● | Total borrowings as of September 30, 2021 were $49.3 million, a decrease of $50.2 million, or 50.5%, from December 31, 2020. Key drivers of this change was a decrease in long-term borrowings with the Federal Home Loan Bank resulting from maturities and payoffs of borrowings that were not replaced, the early redemption of $2.0 million in subordinated notes payable, net, in early July 2021, and a decrease in borrowings at the Federal Reserve Bank Discount Window under the PPP Liquidity Facility in which the loans under the PPP originated by the Company had previously been pledged as collateral. During the first quarter of 2021, the Company used a portion of its excess cash and cash equivalents to repay all borrowings that were previously outstanding under the PPP Liquidity Facility; and |
● | Total stockholders’ equity as of September 30, 2021 was $139.5 million, an increase of $2.9 million, or 2.1%, from December 31, 2020. Key drivers of this change was the net income attributable to the Company for the nine months ended September 30, 2021, which was partially offset by the decrease in accumulated other comprehensive income, net of tax, cash dividends paid to shareholders and the repurchase of shares of the Company’s common stock under the Company’s Board of Directors approved stock purchase plan. |
Delmarva's Tier 1 leverage capital ratio was 7.9% at September 30, 2021 as compared to 8.1% at December 31, 2020. At September 30, 2021, Delmarva's Tier 1 risk weighted capital ratio and total risk weighted capital ratio were 11.5% and 12.8%, respectively, as compared to a Tier 1 risk weighted capital ratio and total risk weighted capital ratio of 11.6% and 12.9%, respectively, at December 31, 2020.
Virginia Partners’ Tier 1 leverage capital ratio was 8.8% at September 30, 2021 as compared to 9.5% at December 31, 2020. At September 30, 2021, Virginia Partners’ Tier 1 risk weighted capital ratio and total risk weighted capital ratio were 11.7% and 12.4%, respectively, as compared to a Tier 1 risk weighted capital ratio and total risk weighted capital ratio of 13.1% and 13.5%, respectively, at December 31, 2020.
As of September 30, 2021, all of the capital ratios of Delmarva and Virginia Partners continue to exceed regulatory requirements, with total risk-based capital substantially above well-capitalized regulatory requirements.
See “Capital” below for additional information about Delmarva’s and Virginia Partners’ capital ratios and requirements.

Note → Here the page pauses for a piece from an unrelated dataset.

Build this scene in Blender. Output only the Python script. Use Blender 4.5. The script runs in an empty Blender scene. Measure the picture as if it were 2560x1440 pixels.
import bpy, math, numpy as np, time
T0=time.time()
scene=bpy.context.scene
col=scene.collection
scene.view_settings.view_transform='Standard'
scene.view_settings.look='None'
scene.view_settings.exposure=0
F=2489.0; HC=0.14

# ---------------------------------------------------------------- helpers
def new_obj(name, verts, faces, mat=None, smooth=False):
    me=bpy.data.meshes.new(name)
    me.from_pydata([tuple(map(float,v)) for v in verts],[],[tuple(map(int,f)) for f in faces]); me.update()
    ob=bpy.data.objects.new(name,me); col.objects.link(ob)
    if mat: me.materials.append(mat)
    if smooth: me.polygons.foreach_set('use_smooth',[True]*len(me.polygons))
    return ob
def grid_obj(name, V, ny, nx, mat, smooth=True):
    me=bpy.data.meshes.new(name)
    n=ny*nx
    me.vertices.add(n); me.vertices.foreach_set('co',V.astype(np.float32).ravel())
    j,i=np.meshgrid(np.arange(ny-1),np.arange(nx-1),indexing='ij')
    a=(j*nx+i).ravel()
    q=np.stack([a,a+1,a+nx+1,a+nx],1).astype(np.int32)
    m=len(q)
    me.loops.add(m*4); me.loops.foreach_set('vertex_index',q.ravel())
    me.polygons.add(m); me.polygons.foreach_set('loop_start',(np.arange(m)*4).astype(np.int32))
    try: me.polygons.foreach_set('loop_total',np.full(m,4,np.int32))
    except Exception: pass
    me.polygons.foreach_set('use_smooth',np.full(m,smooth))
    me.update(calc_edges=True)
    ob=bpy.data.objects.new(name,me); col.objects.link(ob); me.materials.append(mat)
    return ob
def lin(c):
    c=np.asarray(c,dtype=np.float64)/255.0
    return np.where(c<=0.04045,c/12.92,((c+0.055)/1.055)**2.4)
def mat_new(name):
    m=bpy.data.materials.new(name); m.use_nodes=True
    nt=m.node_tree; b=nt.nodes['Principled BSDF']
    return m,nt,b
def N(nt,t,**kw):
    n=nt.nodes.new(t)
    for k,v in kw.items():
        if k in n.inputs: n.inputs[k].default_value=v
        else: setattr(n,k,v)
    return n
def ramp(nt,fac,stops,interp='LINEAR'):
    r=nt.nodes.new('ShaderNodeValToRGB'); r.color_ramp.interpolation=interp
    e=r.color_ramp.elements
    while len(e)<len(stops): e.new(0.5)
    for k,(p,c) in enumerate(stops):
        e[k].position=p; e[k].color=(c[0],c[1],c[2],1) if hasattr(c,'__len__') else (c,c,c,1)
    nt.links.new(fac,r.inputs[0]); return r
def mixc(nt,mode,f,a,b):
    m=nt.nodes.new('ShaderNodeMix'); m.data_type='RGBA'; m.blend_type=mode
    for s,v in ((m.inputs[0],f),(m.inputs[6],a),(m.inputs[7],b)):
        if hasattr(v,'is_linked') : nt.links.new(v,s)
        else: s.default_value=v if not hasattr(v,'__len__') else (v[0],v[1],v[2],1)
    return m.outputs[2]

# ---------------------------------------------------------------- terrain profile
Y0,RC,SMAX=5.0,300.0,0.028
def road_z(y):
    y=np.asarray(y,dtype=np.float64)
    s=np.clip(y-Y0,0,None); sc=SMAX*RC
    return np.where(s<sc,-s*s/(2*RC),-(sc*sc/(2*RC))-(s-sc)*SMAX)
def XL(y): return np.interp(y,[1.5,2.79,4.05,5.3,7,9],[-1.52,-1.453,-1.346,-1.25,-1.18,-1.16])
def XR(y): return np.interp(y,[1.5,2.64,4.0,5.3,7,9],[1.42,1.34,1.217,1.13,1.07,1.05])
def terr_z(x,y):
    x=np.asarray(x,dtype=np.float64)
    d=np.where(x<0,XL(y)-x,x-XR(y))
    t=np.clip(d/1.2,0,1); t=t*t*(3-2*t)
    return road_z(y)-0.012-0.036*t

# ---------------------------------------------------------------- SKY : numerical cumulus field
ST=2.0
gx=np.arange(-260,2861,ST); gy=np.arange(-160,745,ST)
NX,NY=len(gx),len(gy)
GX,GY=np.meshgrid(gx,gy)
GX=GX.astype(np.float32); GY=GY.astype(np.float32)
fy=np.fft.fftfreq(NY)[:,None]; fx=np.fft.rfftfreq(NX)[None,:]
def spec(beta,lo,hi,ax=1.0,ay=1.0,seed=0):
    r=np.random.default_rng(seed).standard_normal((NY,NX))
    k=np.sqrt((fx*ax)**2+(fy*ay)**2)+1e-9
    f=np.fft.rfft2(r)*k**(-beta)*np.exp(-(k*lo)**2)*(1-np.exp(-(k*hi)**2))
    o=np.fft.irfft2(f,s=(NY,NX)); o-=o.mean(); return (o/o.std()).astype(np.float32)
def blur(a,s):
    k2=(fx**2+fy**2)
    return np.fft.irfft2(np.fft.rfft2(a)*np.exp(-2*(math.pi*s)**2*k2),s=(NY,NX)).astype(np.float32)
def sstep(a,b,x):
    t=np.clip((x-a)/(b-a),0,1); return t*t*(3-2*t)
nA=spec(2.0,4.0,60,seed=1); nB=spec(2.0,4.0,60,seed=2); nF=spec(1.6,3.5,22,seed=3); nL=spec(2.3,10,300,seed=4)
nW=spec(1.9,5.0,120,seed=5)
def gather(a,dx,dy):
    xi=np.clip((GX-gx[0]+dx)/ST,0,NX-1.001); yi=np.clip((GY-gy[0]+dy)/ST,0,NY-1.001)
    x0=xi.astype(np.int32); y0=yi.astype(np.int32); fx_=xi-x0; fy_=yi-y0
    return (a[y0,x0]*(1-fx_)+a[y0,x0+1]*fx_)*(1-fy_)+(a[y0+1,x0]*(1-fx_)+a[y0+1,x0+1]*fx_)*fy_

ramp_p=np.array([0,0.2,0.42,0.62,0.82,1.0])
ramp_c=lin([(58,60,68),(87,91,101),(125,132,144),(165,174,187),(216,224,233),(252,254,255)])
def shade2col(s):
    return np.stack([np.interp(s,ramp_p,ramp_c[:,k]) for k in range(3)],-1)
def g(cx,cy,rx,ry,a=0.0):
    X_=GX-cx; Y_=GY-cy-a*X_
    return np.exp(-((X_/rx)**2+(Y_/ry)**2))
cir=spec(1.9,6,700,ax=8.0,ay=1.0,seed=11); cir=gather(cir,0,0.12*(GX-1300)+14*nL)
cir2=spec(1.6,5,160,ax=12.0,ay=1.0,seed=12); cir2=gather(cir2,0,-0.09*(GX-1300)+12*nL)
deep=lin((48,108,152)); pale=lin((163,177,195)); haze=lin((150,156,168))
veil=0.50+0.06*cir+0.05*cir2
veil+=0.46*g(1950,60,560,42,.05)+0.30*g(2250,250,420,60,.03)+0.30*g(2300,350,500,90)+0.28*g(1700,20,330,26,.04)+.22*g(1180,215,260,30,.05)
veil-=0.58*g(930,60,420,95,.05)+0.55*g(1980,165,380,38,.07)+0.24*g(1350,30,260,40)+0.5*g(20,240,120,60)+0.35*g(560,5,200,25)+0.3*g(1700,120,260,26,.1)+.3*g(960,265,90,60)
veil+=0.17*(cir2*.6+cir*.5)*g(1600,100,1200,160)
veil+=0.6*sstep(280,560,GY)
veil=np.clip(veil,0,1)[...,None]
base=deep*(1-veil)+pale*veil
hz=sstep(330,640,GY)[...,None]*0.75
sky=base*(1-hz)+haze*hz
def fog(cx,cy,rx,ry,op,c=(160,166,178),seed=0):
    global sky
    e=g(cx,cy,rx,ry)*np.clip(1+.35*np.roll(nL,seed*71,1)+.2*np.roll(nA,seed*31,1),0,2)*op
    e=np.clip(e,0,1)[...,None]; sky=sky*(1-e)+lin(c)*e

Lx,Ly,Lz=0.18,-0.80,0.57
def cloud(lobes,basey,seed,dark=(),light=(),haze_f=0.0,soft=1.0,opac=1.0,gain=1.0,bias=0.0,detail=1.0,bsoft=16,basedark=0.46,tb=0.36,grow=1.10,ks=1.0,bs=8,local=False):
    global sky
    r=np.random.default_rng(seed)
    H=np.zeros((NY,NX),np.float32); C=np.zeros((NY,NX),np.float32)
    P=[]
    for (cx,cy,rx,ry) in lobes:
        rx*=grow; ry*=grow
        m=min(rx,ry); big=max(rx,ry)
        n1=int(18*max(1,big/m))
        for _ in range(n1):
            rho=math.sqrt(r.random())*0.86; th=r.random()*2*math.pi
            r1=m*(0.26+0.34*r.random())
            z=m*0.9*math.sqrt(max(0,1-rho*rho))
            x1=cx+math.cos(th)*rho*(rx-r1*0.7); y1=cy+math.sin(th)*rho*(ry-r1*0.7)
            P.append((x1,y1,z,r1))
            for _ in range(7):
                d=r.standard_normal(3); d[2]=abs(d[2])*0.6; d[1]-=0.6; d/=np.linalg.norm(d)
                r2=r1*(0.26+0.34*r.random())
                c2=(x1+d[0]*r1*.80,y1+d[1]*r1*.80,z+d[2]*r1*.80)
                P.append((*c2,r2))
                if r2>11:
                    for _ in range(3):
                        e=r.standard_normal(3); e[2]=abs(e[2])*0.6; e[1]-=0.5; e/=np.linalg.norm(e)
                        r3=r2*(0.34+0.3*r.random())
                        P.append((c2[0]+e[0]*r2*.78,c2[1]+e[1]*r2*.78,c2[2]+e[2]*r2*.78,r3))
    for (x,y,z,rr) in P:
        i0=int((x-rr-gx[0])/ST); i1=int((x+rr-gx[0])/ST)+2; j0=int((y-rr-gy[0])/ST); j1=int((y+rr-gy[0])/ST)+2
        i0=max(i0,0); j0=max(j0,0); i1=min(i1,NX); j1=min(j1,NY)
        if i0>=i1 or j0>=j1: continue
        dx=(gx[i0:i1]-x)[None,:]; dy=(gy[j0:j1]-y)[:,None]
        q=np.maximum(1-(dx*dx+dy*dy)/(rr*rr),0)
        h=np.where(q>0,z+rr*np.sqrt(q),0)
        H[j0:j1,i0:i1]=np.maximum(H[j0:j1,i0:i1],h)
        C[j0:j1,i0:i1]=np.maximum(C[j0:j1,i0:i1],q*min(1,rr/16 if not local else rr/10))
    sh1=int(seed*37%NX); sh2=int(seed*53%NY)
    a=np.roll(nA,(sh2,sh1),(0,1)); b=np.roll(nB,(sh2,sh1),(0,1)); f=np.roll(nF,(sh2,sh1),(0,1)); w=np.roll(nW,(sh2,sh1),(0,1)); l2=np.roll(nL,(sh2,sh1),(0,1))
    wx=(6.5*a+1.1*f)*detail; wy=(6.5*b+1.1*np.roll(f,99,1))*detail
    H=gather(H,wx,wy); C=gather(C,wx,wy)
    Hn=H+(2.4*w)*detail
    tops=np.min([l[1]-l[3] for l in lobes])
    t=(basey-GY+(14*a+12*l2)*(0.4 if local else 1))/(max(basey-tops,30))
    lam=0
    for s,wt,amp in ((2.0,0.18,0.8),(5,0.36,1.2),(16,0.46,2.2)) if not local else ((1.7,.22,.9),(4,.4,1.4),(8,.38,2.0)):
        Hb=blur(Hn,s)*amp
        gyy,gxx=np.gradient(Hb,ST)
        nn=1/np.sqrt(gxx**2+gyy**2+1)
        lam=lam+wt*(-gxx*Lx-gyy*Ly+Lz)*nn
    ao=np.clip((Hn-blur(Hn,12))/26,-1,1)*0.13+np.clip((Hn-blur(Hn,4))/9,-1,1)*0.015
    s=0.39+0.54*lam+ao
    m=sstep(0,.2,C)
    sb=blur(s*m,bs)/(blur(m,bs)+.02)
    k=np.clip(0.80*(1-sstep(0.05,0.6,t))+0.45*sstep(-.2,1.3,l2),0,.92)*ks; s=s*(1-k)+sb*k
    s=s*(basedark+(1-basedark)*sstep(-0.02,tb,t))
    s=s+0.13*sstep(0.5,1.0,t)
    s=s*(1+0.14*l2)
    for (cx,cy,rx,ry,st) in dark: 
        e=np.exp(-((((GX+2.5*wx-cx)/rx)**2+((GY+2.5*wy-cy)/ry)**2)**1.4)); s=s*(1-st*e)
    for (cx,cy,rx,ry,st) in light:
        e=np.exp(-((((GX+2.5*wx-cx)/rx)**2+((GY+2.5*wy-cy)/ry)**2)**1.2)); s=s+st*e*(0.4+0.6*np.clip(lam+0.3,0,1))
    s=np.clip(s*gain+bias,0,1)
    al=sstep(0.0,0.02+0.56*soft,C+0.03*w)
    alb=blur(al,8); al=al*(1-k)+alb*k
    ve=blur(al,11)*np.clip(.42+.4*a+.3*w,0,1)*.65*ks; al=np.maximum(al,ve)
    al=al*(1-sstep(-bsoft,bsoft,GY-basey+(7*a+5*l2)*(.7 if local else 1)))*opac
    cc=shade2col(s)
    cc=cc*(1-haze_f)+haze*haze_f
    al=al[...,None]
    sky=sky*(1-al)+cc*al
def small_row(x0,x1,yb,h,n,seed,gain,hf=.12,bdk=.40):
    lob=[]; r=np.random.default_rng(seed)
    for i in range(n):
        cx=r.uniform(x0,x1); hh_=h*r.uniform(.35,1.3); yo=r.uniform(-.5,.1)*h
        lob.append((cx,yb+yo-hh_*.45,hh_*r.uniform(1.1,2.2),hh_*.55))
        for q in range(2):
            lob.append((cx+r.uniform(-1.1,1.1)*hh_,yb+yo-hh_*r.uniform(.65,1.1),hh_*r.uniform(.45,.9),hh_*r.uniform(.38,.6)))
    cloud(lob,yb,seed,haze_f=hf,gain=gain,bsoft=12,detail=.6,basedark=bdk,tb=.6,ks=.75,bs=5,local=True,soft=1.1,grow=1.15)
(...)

At September 30, 2021, nonperforming assets totaled $8.1 million, an increase from December 31, 2020 balances of $7.6 million. The primary driver of this increase was an increase in nonaccrual loans, which was partially offset by decreases in loans past due 90 days or more and still accruing interest and OREO, net. Nonaccrual loans totaled approximately $6.8 million at September 30, 2021, as compared to $4.9 million at December 31, 2020. Loans past due 90 days or more and still accruing interest totaled $0 at September 30, 2021, as compared to $2 thousand at December 31, 2020. OREO, net as of September 30, 2021 totaled $1.3 million, as compared to $2.7 million at December 31, 2020. Nonperforming loans as a percentage of total assets was 0.41% at September 30, 2021, as compared to 0.32% at December 31, 2020. Nonperforming assets to total assets as of September 30, 2021 was 0.49%, as compared to 0.50% at December 31, 2020. Loans classified as TDRs totaled $7.9 million at September 30, 2021, as compared to $6.7 million at December 31, 2020, representing an increase of $1.2 million during the first nine months of 2021. This increase was primarily due to one loan relationship that was classified as a TDR during the first nine months of 2021, partially offset by four loan relationships that no longer met the definition of a TDR, two loan relationships that were charged-off, and two loan relationships that were paid off.
Net charge-offs were $249 thousand, or 0.09% of average total loans (annualized), for the three months ended September 30, 2021, as compared to $572 thousand, or 0.22% of average total loans (annualized), for the same period of 2020. Net charge-offs were $740 thousand, or 0.09% of average total loans (annualized), for the nine months ended September 30, 2021, as compared to $1.1 million, or 0.13% of average total loans (annualized), for the same period of 2020. The allowance for credit losses to total loans ratio was 1.36% at September 30, 2021, as compared to 1.28% at December 31, 2020. In addition to the allowance for credit losses, as of September 30, 2021 and December 31, 2020, the Company had $2.7 million and $4.0 million, respectively, in unamortized discounts on acquired loans related to the acquisitions of Liberty and Virginia Partners. This discount is amortized over the life of the remaining loans.